In Tlapa, Guerrero, police killed Antonio Vivar Díaz, a student with a young wife and daughter, and a leader in the Guerrero Popular Movement (MPG). Tlapa was militarized and occupied by federal police during the election. In several states entrances and exits to Pemex facilities were blocked. At least 100 people were arrested and detained in Oaxaca alone, and 25 of them remain in prison. Hundreds of criminal actions are still being processed. In Guerrero, leaders of the teachers’ movement (Ceteg) and the MPG denounced intense repression by the Mexican Army, Navy and Federal Police.

2. Ayotzinapa – The Caravana 43 visits three countries in South America as part of a strategy to circulate struggle, disrupt misinformation, and create a context for a deeper discussion about how state violence and repression have become systematic in Mexico and in other parts of the world. Other relatives of the 43 disappeared students protest with students and social organizations in Guerrero, including teachers’ organizations. Felipe de la Cruz, spokesperson for the parents of the 43, reveals that he is receiving death threats and threats against his family on his mobile phone, intended to deter their fight to find their disappeared sons.

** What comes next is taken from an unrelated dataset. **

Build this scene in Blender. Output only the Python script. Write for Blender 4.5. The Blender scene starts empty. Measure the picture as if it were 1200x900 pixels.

A Mexican judge seeking asylum in the United States reveals a new version of what happened in Iguala, Guerrero, on the night of 26th September when the 43 Ayotzinapa students were forcibly disappeared. This version suggests that federal and military officials were directly involved in the case. It undermines the official narrative of the Mexican government, that the students were detained and taken to the base of the Iguala Municipal Police before being delivered to the United Warriors cartel, by affirming that this is not true.

The families mark the 9-month anniversary of the disappearances on 26th July by holding a 43-hour vigil.

3. Mexico legalises gay marriage. After months of rulings saying that restricting marriage to heterosexual couples is discriminatory, the Mexican Supreme Court legalizes same-sex matrimonies nationwide.

4. The indigenous Ñhathö community from San Francisco Xochicuautla convokes a Peace Camp of Dignified Resistance for the Defence of the Otomi Forest against the megaproject of death, the Toluca Naucalpan highway.